> **SUPPLIED DATA**:
* Start *

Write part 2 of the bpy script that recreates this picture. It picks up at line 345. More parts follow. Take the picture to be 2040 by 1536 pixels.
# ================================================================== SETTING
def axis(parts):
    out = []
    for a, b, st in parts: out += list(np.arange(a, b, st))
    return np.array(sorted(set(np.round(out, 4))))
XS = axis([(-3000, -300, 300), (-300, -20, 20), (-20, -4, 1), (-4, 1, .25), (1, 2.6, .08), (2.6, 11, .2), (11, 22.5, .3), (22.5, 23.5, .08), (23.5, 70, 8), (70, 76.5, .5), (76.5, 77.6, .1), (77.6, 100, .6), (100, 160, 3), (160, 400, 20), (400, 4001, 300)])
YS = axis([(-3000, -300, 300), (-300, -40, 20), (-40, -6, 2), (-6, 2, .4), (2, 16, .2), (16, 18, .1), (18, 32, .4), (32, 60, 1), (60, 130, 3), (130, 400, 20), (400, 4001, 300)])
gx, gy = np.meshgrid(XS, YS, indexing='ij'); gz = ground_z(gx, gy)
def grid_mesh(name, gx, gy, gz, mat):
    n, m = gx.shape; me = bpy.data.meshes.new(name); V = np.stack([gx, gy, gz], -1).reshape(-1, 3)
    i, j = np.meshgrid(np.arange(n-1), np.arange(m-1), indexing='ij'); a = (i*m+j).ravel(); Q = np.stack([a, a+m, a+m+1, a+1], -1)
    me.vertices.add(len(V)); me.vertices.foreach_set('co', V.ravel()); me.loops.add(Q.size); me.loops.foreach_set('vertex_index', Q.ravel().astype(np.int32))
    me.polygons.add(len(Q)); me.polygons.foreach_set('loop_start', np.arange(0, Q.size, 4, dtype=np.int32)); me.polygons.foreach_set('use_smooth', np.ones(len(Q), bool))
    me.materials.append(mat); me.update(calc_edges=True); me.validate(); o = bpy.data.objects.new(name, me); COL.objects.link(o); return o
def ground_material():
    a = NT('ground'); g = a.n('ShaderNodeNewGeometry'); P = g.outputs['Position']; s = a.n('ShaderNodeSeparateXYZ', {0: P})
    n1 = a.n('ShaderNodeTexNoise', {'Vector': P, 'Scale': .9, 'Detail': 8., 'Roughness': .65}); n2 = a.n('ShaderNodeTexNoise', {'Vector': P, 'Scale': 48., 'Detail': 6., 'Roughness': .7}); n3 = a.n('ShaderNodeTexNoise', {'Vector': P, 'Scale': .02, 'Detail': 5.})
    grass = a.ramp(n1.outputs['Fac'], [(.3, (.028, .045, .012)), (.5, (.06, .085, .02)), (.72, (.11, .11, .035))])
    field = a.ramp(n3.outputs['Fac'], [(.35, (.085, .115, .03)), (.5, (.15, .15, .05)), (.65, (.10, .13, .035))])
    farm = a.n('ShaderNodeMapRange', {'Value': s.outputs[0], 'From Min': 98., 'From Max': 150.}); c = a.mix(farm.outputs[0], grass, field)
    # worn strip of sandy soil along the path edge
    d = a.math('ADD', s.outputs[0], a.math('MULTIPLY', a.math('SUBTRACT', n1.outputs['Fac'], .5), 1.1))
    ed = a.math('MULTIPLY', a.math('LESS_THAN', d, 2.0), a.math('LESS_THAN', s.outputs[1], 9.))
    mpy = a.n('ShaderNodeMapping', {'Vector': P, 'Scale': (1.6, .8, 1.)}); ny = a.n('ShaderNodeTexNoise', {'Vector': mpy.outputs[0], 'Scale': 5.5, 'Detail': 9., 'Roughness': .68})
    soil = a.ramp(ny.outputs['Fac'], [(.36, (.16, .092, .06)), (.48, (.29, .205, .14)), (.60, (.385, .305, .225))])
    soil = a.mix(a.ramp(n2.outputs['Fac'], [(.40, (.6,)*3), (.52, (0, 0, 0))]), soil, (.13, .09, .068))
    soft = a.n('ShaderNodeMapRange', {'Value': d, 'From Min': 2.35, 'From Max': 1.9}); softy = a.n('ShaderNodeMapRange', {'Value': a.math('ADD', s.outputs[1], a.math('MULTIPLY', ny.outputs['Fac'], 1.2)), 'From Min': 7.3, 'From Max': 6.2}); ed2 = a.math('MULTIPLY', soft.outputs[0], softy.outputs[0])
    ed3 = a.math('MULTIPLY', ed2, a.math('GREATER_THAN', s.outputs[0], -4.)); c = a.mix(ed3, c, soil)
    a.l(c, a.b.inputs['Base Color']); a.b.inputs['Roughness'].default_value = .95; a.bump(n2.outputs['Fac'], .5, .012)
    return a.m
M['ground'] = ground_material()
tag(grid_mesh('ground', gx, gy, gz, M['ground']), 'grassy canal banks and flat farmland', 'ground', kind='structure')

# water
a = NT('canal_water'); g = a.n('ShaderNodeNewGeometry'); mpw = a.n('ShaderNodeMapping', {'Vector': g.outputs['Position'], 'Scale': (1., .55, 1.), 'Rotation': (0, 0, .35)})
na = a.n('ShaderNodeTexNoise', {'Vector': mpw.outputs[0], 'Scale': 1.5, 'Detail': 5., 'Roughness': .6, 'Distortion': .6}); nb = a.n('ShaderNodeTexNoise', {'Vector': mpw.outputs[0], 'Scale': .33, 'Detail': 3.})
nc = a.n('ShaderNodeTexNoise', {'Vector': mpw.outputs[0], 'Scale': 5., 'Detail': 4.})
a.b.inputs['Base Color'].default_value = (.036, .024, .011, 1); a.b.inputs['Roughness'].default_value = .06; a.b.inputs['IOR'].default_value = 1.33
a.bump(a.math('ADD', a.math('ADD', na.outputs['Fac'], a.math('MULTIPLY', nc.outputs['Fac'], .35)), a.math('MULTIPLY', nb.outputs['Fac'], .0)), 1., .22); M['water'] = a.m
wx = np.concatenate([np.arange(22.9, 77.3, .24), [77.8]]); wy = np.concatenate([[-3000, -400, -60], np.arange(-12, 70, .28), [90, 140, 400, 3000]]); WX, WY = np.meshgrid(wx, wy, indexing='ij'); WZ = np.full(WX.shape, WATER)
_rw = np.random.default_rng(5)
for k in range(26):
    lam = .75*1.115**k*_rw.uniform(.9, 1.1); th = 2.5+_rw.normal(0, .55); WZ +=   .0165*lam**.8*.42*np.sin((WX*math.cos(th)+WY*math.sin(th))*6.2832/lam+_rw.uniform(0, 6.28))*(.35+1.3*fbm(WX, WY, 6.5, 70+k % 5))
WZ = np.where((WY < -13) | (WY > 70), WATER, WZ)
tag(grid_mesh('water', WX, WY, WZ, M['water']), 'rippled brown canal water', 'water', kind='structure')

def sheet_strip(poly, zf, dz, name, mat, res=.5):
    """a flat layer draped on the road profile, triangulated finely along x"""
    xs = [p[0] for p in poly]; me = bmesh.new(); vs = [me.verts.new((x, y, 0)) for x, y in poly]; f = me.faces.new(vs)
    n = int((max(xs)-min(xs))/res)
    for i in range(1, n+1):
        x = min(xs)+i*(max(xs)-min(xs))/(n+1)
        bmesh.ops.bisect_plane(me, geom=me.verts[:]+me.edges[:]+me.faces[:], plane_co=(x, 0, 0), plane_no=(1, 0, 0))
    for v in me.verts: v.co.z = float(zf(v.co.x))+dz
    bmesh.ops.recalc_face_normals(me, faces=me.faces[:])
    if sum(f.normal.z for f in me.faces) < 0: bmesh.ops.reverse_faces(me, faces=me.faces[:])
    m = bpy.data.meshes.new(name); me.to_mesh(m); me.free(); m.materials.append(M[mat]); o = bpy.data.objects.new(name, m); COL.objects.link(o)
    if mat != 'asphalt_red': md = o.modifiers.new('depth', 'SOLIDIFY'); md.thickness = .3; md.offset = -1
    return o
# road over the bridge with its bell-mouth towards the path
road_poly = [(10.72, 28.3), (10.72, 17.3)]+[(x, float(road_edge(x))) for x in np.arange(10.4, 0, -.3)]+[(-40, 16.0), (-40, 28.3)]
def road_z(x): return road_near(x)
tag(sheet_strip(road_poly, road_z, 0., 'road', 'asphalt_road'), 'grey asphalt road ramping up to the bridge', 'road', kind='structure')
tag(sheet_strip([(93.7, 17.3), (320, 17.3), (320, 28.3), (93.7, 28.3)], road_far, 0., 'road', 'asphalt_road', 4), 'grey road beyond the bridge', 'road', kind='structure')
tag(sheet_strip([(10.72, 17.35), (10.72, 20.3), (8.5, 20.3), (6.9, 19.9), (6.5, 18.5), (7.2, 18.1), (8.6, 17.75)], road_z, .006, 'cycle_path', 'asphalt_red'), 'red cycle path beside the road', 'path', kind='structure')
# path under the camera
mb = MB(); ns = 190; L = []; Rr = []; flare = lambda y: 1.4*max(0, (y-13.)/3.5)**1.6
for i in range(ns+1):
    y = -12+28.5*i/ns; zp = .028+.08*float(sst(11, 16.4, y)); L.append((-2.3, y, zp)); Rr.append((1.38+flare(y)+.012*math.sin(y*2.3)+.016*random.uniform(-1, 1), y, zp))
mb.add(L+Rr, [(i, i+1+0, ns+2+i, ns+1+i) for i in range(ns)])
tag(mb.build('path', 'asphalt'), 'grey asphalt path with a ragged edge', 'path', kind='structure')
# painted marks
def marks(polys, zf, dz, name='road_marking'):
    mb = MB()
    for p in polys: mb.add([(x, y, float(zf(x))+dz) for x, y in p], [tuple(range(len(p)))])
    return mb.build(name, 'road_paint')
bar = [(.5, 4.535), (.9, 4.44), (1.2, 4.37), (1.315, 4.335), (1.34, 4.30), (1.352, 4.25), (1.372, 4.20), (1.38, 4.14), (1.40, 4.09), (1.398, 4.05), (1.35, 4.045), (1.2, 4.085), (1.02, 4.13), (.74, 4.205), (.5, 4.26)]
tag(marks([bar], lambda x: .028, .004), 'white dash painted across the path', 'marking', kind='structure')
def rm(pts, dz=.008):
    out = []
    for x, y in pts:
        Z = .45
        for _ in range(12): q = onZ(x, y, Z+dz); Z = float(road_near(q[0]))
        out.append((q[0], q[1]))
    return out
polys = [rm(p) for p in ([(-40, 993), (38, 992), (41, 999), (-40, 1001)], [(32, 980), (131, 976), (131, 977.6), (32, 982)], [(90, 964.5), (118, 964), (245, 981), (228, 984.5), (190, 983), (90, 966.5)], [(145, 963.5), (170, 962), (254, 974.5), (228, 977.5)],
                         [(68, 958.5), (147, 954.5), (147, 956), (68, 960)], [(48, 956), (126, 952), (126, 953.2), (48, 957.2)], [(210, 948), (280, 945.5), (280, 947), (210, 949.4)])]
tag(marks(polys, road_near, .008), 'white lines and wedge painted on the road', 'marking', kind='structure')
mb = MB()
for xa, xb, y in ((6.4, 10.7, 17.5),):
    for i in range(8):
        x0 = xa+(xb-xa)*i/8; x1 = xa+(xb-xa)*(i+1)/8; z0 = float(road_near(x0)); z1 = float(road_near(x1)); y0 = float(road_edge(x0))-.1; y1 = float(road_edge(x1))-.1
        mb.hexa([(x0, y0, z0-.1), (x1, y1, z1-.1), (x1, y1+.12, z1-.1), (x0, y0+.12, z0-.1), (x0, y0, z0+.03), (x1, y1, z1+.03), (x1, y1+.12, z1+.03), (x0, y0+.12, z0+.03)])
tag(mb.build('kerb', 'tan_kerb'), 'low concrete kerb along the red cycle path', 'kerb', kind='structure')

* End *

> **CHALLENGE**:
Wherever the word "parts" occurs in a line of the listing, copy that line.

> **RESULT**:
Write part 2 of the bpy script that recreates this picture. It picks up at line 345. More parts follow. Take the picture to be 2040 by 1536 pixels.
def axis(parts):
    for a, b, st in parts: out += list(np.arange(a, b, st))